Решение вопроса, казалось, могло прийти с юго-запада, из Киева. К середине XIII века Киевское княжество было полностью разрушено и опустошено в результате внутренних распрей и ордынского нашествия. Позже к этому добавились завоевательные действия литовцев и крымских татар. В конце концов юго-западные территории Древней Руси были поглощены Великим княжеством Литовским, а в середине XVI века Речью Посполитой. Смена культурно-лингвистической среды оказала огромное влияние на население территорий, которые позже станут Украиной и Белоруссией, и привела к образованию этнических групп, отличных от русских по языку и культуре, но в то же время имеющих много точек соприкосновения. Несмотря на постоянное и настойчивое стремление католической Польши обратить православное население в свою веру, православию частично удалось выжить. Появились православные братства и братские православные школы, которые противодействовали католическому и протестантскому влиянию, но для успешной борьбы с этим влиянием была очевидна необходимость западного образования.
Программы братских школ в дополнение к богословским предметам включали арифметику, геометрию, астрономию, музыку, а также и латынь. Пожалуй, самой продвинутой из них была школа в Киеве, учрежденная митрополитом Петром Могилой. После 1615 года эта школа была переименована в Киево-Могилянскую академию, что демонстрировало ее повышенный статус. В Академию принимались православные украинские студенты из всех социальных слоев населения. Преподавание велось по образцам западных школ, и до 1784 года языком преподавания была латынь. Изучались также польский, русский, французский, греческий и арамейский языки.

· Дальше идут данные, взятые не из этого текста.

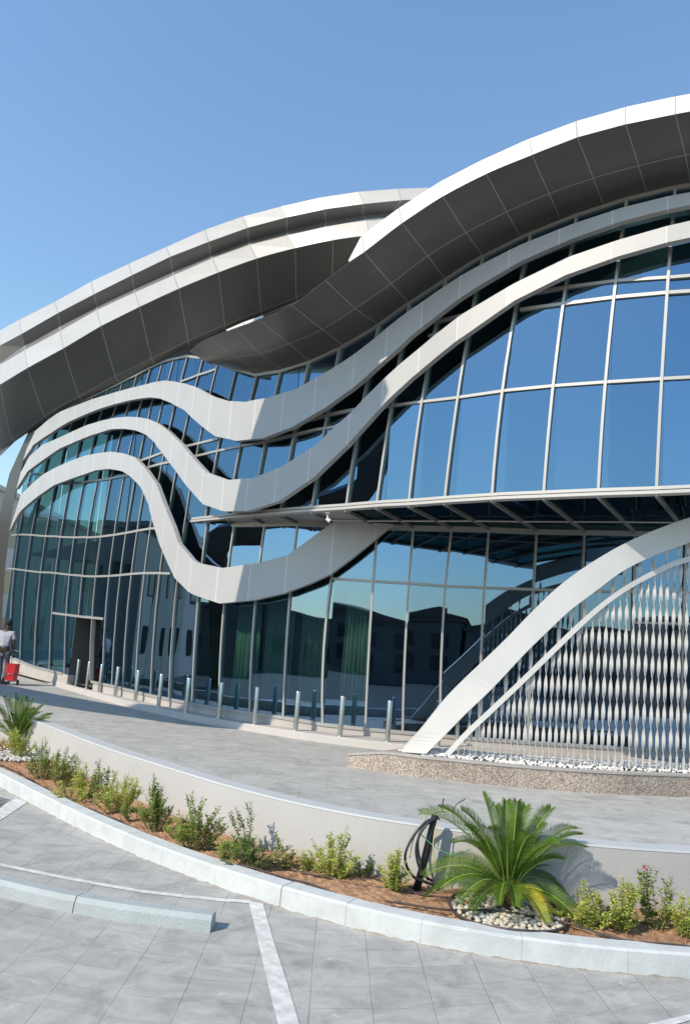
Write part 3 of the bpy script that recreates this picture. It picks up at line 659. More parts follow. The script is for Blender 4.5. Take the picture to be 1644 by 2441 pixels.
# ------------------------------------------------------------------ wave bands
def dense(px, o): 
    h = [hitp(x, y, o) for x, y in px]; h.sort(key=lambda q: q[0]); return [q[0] for q in h], [q[1].z for q in h]
def band(up, lo, pl, out=.33, back=.22, name="wave_band", extra=()):
    o = offset(pl, out); ob = offset(pl, back)
    us, uz = dense(up, o); lss, lz = dense(lo, o)
    s0, s1 = min(us[0], lss[0]), max(us[-1], lss[-1])
    ss = sorted(set([round(s, 3) for s in [s0, s1]+us+lss+[float(k) for k in range(len(pl)) if s0 < k < s1]]))
    s2 = [ss[0]]
    for s in ss[1:]:
        if s-s2[-1] > .12 or abs(s-round(s)) < .001:
            if s-s2[-1] <= .12 and abs(s2[-1]-round(s2[-1])) > .001: s2[-1] = s
            elif s-s2[-1] > .02: s2.append(s)
    ss = s2
    U = [P3(o, s, interp(us, uz, s)) for s in ss]; Lw = [P3(o, s, min(interp(lss, lz, s), interp(us, uz, s)-.002)) for s in ss]
    UB = [P3(ob, s, interp(us, uz, s)) for s in ss]; LB = [P3(ob, s, min(interp(lss, lz, s), interp(us, uz, s)-.002)) for s in ss]
    g = G(); g.strip([U, Lw], us=ss, vs_=[.1, .9])
    g.strip([UB, U], us=ss, vs_=[.1, .9]); g.strip([Lw, LB], us=ss, vs_=[.1, .9]); g.strip([LB, UB], us=ss, vs_=[.1, .9])
    g.add([U[0], UB[0], LB[0], Lw[0]], [(0, 1, 2, 3)]); g.add([U[-1], UB[-1], LB[-1], Lw[-1]], [(0, 1, 2, 3)])
    return g.build(name, M_band, BLD)
B1U = [(56, 1096), (65, 1068), (84, 1028), (115, 1001), (136, 986), (180, 967), (245, 944), (283, 933), (329, 921), (367, 911), (391, 907), (415, 909), (440, 914), (467, 922), (503, 943), (545, 956), (585, 958), (640, 948), (708, 927), (786, 882), (822, 859), (893, 806), (961, 750), (1047, 690), (1135, 636), (1249, 579), (1365, 533), (1484, 494), (1603, 465), (1644, 458), (1760, 440)]
B1L = [(56, 1097), (82, 1057), (122, 1032), (165, 1005), (203, 988), (241, 973), (283, 961), (333, 950), (358, 947), (383, 950), (409, 961), (440, 978), (475, 1011), (513, 1040), (563, 1051), (626, 1045), (695, 1019), (773, 973), (865, 904), (950, 828), (979, 800), (1034, 757), (1126, 690), (1241, 622), (1359, 570), (1480, 527), (1602, 496), (1644, 488), (1760, 470)]
B2U = [(40, 1164), (50, 1126), (67, 1091), (99, 1061), (138, 1045), (165, 1032), (203, 1015), (241, 1003), (283, 995), (325, 994), (352, 998), (377, 1009), (402, 1028), (432, 1057), (463, 1095), (494, 1128), (543, 1144), (602, 1140), (672, 1112), (756, 1059), (800, 1015), (831, 988), (869, 948), (902, 915), (950, 870), (1034, 800), (1110, 743), (1231, 672), (1349, 614), (1472, 572), (1595, 537), (1644, 526), (1760, 506)]
B2L = [(40, 1165), (67, 1122), (105, 1095), (145, 1068), (184, 1051), (222, 1036), (260, 1024), (291, 1022), (325, 1026), (346, 1034), (367, 1053), (390, 1084), (417, 1120), (446, 1160), (484, 1202), (532, 1219), (591, 1218), (664, 1195), (745, 1140), (836, 1050), (925, 952), (981, 900), (1050, 842), (1118, 792), (1226, 716), (1346, 656), (1472, 611), (1595, 576), (1644, 566), (1760, 546)]
B3U = [(23, 1266), (29, 1225), (50, 1179), (77, 1153), (103, 1131), (138, 1112), (168, 1099), (199, 1087), (233, 1080), (268, 1077), (299, 1082), (323, 1091), (348, 1118), (373, 1153), (394, 1210), (413, 1256), (425, 1294), (449, 1322), (472, 1343), (531, 1354), (615, 1342), (695, 1322), (749, 1277), (795, 1242), (860, 1245), (936, 1249)]
B3L = [(23, 1267), (48, 1218), (88, 1185), (130, 1156), (165, 1143), (203, 1130), (231, 1120), (264, 1118), (293, 1124), (310, 1135), (335, 1160), (354, 1202), (364, 1244), (379, 1294), (402, 1348), (413, 1375), (462, 1418), (527, 1440), (607, 1430), (688, 1412), (779, 1374), (837, 1332), (894, 1286), (936, 1250)]
band(B1U, B1L, UPm); band(B2U, B2L, UPm); band(B3U, B3L, PLm)

# ------------------------------------------------------------------ roofs
EXL = lambda l: l
OA = offset(UPm, lambda i: interp([nL, nL+4, nL+7, nL+9, nL+11, nL+12], [.95, 1.35, 1.53, 1.53, 1.38, 1.23], i))
ROOFA = empty("canopy_roof", (2, 11, 8), None, None); ROOFA.parent = BLD; ROOFA.location = Vector((2, 11, 8))-BLD.location
FAt = [(830, 621), (861, 562), (950, 496), (1047, 434), (1152, 380), (1260, 331), (1372, 289), (1490, 255), (1608, 230), (1720, 210), (1840, 193)]
FAb = [(832, 624), (867, 601), (957, 532), (1054, 468), (1158, 414), (1267, 369), (1375, 327), (1490, 296), (1608, 272), (1722, 252), (1842, 236)]
a = [hit(x, y, OA) for x, y in FAt]; b = [hit(x, y, OA) for x, y in FAb]
g = G(); g.strip([a, b], vs_=[.1, .9]); 
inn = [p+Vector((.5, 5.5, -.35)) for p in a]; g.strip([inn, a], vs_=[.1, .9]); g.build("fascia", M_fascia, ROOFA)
SA_o = [(452, 838), (470, 822), (498, 806), (560, 782), (616, 762), (695, 728), (775, 668)]+FAb[1:]
SA_m = [(500, 868), (524, 861), (563, 851), (619, 843), (689, 819), (768, 785), (846, 735), (932, 676), (1019, 610), (1110, 555), (1207, 505), (1308, 462), (1413, 425), (1521, 395), (1632, 370), (1745, 350), (1860, 334)]
SA_i = [(516, 867), (556, 880), (619, 890), (676, 881), (739, 861), (818, 823), (901, 773), (974, 721), (1060, 665), (1150, 609), (1240, 564), (1336, 524), (1437, 488), (1541, 460), (1645, 438), (1755, 420), (1862, 408)]
SA_o = SA_o[:len(SA_i)-0] if len(SA_o) >= len(SA_i) else SA_o
nn_ = min(len(SA_o), len(SA_m), len(SA_i))
Om = offset(UPm, lambda i: interp([nL, nL+4, nL+7, nL+9, nL+11, nL+12], [.45, .62, .7, .7, .64, .58], i))
ro = [hit(x, y, OA) for x, y in SA_o[:nn_]]; rm = [hit(x, y, Om) for x, y in SA_m[:nn_]]; ri = [hit(x, y, offset(UPm, .02)) for x, y in SA_i[:nn_]]
def fine(rows, k=4):
    """subdivide rows between given lines with a smooth curve; keeps whole-number UVs on the given lines"""
    n = len(rows[0]); out = []; us = []; vs = []
    for i in range(n-1):
        for q in range(k):
            us.append(i+q/k)
    us.append(n-1)
    def cat(p, u):
        i = min(int(u), len(p)-2); f = u-i; a, b = p[i], p[i+1]; m0 = (b-p[max(i-1, 0)])/(2 if i > 0 else 1); m1 = (p[min(i+2, len(p)-1)]-a)/(2 if i < len(p)-2 else 1)
        return a*(2*f**3-3*f*f+1)+m0*(f**3-2*f*f+f)+b*(-2*f**3+3*f*f)+m1*(f**3-f*f)
    R_ = [[cat(r, u) for u in us] for r in rows]
    m = len(rows); vv = [j/k for j in range((m-1)*k+1)]
    out = [[cat([R_[j][i] for j in range(m)], v) for i in range(len(us))] for v in vv]
    return out, us, vv
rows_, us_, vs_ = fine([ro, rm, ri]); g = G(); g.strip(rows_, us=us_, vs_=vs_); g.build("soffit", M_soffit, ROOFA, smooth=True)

ROOFB = empty("canopy_roof", (-4, 16, 9), None, None); ROOFB.parent = BLD; ROOFB.location = Vector((-4, 16, 9))-BLD.location
ob_ = [np.array(p) for p in PLm]
ob_f = lambda d: (lambda i: d+interp([0, 2, 7], [.55, .45, 0], i))
OBu = offset(PLm, ob_f(1.40)); OBl = offset(PLm, ob_f(1.2)); OBr = offset(PLm, ob_f(1.12))
FBt = [(-170, 882), (-80, 832), (0, 788), (47, 762), (131, 720), (218, 671), (307, 629), (396, 589), (488, 548), (579, 516), (671, 492), (763, 471), (855, 457), (947, 450), (1035, 447), (1110, 446)]
FBb = [(-170, 918), (-80, 868), (0, 824), (52, 796), (139, 746), (225, 701), (315, 656), (406, 612), (498, 576), (590, 543), (683, 518), (773, 499), (867, 486), (957, 477), (1045, 473), (1120, 472)]
FBm = [(-170, 960), (-80, 909), (0, 866), (58, 824), (144, 777), (231, 730), (320, 688), (411, 646), (502, 608), (593, 574), (684, 550), (776, 527), (864, 512), (935, 506), (1020, 500), (1095, 498)]
GBt = [(-170, 966), (-80, 914), (0, 870), (59, 835), (144, 789), (231, 739), (322, 697), (414, 656), (506, 616), (595, 584), (687, 561), (776, 541), (873, 523), (940, 517), (1025, 512), (1100, 510)]
GBb = [(-170, 1014), (-80, 962), (0, 917), (66, 877), (152, 830), (241, 777), (333, 731), (426, 688), (521, 649), (612, 616), (704, 591), (794, 572), (880, 560), (950, 552), (1035, 546), (1110, 544)]
H_ = lambda l, o: [hit(x, y, o) for x, y in l]
ut, ub, um, lt, lb = H_(FBt, OBu), H_(FBb, OBu), H_(FBm, OBr), H_(GBt, OBl), H_(GBb, OBl)
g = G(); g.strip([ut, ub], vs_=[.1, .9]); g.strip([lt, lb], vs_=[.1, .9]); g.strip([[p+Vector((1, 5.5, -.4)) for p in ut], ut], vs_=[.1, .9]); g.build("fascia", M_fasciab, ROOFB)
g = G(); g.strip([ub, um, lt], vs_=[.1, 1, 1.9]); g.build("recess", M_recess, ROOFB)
SB_m = [(-120, 1128), (-40, 1080), (29, 1047), (107, 992), (189, 945), (275, 897), (362, 855), (449, 812), (536, 775), (622, 741), (706, 709), (792, 668), (870, 650), (950, 640)]
SB_i = [(-100, 1150), (-20, 1105), (58, 1033), (131, 990), (205, 950), (290, 912), (375, 866), (449, 828), (540, 787), (626, 752), (712, 716), (800, 672), (880, 655), (960, 645)]
sb_o = [(x, y) for x, y in GBb[:len(SB_m)]]
o1 = H_(sb_o, OBl); o2 = H_(SB_m, offset(PLm, .22)); o3 = H_(SB_i, offset(PLm, .03))
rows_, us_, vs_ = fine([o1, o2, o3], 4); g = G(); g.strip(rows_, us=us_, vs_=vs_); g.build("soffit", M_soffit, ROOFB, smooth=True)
g = G(); g.strip([[hit(x, y, offset(UPm, 1.0)) for x, y in [(539, 786), (580, 768), (628, 751)]], [hit(x, y, offset(UPm, 1.0)) for x, y in [(541, 790), (584, 774), (628, 756)]]]); g.build("sky_gap_strip", M_fascia, ROOFA)  # white strip standing in for bright sky in the gap between the roofs
# end cover of the facade running down on the left
SR = [(104, 1006), (98, 1011), (57, 1095), (40, 1164), (23, 1267), (13, 1355), (7, 1450), (2, 1570)]
SL = [(78, 1018), (69, 1028), (23, 1130), (2, 1215), (-14, 1300), (-24, 1380), (-30, 1460), (-32, 1580)]
o = offset(UPm, .04); r1 = [hit(x, y, o) for x, y in SR]; r2 = []
E0 = np.array(r1[-1][:2])
for (x, y), q in zip(SL, r1):
    p = hit(x, y, o); r2.append(p)
g = G(); g.strip([r2, r1]); g.strip([[p+Vector((0, 1, 0)) for p in r2], r2]); g.build("end_cover", mat("shaded_end_cladding", (.062, .056, .048), .45, var=.15), BLD)  # cladding colour darkened to stand in for shade on this side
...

К середине XVII века Киев стал центром православного книгопечатания, и Москва интенсивно импортировала оттуда книги и тексты. Таким образом, Юго-Западная Русь намного опередила Московское государство в области просвещения, и для внедрения западного образования именно оттуда начали приглашать учителей и переводчиков. Как пишет В.О. Ключевский, «западно-русский православный монах, выученный в школе латинской или в русской, устроенной по ее образцу, и был первым проводником западной науки, призванным в Москву»[44].